THE TASK.
Please output the data below exactly as given, starting at its first line and stopping after the line that contains "mm('twig', flat((.16, .12, .08), .35, 12));".
┌──
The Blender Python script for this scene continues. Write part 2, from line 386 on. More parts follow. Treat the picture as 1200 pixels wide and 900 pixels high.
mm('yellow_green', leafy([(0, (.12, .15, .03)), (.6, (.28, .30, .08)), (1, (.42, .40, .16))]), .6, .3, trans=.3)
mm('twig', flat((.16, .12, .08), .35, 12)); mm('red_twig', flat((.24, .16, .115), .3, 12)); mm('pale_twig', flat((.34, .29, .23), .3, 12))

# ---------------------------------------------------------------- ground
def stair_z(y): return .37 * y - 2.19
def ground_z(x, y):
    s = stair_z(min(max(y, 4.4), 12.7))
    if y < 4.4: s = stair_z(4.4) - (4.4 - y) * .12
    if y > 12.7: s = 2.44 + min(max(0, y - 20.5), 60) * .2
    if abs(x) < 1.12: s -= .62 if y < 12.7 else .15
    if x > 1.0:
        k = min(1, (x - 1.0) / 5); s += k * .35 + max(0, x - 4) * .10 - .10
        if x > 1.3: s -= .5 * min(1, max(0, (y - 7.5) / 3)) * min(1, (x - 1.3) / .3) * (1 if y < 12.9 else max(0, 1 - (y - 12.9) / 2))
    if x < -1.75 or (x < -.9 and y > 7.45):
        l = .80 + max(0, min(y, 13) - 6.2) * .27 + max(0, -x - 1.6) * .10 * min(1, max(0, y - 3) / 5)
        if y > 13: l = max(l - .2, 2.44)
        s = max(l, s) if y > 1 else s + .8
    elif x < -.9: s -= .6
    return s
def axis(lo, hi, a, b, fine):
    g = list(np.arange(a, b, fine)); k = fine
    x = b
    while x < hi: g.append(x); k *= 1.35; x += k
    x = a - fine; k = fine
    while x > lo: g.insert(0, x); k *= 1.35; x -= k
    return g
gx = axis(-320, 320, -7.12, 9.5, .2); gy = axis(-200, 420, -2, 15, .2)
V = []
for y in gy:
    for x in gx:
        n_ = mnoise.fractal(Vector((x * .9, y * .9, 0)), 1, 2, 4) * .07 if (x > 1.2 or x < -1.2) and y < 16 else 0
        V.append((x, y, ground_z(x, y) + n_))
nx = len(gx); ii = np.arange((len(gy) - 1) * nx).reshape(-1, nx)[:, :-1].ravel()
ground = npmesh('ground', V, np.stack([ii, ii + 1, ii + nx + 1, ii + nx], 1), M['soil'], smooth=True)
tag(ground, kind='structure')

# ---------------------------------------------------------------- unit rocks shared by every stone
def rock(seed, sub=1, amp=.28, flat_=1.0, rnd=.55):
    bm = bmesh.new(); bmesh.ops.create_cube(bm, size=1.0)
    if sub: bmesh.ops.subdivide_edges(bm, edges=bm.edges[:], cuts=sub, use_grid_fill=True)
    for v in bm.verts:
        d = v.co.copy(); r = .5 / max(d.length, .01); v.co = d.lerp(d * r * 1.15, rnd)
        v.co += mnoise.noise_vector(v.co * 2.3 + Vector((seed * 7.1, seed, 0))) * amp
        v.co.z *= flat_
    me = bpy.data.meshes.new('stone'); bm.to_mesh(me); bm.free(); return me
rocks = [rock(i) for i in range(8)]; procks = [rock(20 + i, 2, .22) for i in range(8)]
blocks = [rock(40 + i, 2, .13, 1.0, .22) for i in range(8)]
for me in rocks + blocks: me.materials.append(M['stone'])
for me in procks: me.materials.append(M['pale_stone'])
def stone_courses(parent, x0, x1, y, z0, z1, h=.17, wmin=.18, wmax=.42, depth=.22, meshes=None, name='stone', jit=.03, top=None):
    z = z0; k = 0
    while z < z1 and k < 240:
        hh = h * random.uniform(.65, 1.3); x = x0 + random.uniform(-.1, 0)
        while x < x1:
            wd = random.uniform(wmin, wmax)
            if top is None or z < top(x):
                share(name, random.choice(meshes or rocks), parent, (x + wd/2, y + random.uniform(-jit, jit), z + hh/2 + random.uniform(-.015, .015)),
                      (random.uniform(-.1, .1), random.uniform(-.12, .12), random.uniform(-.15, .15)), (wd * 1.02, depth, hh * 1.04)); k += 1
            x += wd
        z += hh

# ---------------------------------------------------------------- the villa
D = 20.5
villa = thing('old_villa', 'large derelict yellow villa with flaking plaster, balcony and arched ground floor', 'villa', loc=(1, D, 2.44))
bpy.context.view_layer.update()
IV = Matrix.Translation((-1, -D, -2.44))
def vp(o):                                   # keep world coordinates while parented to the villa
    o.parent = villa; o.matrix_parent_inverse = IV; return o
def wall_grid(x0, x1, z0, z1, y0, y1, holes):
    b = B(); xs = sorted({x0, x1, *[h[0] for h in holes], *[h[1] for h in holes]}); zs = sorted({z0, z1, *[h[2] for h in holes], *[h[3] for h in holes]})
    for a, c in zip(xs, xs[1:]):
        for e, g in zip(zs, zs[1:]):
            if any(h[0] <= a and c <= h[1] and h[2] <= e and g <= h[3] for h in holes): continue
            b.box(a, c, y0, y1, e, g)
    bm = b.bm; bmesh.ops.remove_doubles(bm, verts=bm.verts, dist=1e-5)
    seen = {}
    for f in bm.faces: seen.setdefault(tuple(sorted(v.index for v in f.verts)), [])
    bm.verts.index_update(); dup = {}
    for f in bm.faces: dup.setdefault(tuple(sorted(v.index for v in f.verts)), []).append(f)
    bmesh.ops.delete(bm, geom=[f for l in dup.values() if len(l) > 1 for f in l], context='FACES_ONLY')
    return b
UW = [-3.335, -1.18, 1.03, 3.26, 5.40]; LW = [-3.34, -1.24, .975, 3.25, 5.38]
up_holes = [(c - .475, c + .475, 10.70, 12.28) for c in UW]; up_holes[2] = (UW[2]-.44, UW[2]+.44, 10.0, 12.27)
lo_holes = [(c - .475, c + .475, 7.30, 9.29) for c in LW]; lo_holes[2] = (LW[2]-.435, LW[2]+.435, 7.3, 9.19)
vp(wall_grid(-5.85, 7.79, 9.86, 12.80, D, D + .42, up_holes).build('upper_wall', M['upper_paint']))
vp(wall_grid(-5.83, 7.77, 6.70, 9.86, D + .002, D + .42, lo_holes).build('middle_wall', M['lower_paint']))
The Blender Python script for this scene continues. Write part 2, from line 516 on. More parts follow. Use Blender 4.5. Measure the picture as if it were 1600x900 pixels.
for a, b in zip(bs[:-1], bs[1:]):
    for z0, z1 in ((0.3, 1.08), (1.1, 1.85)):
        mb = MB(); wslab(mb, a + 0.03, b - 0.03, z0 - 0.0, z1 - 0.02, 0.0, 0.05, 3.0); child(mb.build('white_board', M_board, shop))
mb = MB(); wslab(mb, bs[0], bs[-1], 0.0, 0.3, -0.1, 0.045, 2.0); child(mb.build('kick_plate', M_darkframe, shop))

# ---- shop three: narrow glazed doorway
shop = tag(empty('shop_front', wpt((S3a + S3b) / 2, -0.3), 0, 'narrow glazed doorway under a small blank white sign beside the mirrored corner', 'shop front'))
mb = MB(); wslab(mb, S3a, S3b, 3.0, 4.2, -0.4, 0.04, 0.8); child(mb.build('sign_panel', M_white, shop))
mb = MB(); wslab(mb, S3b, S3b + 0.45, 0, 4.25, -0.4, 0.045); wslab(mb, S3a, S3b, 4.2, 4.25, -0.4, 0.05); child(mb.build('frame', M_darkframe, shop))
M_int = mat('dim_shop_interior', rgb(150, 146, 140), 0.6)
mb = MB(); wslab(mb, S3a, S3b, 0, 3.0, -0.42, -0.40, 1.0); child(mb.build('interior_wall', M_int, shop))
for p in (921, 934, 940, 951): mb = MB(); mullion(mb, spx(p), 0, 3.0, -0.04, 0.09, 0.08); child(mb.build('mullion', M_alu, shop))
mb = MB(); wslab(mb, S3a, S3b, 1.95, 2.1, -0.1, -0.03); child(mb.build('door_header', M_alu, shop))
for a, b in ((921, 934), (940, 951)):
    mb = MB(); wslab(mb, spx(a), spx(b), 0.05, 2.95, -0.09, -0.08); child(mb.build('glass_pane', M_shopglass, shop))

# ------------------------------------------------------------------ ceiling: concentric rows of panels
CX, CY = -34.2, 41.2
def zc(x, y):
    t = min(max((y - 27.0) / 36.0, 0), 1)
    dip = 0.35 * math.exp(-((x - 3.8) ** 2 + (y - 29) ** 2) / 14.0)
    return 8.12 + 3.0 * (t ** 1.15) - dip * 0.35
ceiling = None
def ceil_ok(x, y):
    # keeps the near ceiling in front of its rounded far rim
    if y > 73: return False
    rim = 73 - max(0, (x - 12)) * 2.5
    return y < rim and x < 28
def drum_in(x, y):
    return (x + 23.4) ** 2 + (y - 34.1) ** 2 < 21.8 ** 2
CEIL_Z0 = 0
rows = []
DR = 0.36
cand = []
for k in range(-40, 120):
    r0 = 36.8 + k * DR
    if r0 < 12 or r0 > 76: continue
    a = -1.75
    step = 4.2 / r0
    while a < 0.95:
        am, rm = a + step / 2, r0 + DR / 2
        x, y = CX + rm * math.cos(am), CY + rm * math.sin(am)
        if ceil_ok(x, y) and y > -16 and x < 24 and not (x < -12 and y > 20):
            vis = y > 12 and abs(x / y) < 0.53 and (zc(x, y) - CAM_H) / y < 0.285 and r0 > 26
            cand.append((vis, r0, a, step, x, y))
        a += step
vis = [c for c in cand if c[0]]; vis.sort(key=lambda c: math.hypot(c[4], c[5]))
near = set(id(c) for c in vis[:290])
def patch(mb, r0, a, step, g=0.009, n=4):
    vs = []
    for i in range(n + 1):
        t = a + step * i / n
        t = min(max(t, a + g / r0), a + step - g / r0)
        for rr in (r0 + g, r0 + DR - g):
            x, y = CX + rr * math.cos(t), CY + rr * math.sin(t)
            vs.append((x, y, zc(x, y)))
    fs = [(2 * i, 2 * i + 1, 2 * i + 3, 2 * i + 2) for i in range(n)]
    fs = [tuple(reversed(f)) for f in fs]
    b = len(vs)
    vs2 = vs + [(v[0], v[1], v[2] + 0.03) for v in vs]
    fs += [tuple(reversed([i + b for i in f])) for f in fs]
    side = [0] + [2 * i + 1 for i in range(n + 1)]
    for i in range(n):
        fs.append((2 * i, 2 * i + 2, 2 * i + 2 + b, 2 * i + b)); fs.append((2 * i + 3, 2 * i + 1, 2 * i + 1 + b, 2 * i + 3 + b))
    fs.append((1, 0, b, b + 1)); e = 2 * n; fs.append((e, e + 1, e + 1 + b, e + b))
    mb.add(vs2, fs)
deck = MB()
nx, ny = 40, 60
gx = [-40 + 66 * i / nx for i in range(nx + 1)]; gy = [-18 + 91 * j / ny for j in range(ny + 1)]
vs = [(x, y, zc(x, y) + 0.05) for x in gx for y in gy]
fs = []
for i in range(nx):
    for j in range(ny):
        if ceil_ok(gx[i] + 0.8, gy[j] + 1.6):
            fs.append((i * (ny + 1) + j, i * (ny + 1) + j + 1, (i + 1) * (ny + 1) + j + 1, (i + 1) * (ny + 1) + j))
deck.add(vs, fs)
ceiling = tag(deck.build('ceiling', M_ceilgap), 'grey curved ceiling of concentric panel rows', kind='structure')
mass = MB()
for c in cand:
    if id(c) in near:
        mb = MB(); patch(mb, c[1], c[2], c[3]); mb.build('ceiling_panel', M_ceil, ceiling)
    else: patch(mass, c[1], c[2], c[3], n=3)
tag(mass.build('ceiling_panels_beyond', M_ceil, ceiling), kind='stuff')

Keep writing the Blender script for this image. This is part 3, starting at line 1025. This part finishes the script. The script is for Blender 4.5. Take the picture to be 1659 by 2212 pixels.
└──
SOLUTION FOR THIS TASK.
The Blender Python script for this scene continues. Write part 2, from line 386 on. More parts follow. Treat the picture as 1200 pixels wide and 900 pixels high.
mm('yellow_green', leafy([(0, (.12, .15, .03)), (.6, (.28, .30, .08)), (1, (.42, .40, .16))]), .6, .3, trans=.3)
mm('twig', flat((.16, .12, .08), .35, 12)); mm('red_twig', flat((.24, .16, .115), .3, 12)); mm('pale_twig', flat((.34, .29, .23), .3, 12))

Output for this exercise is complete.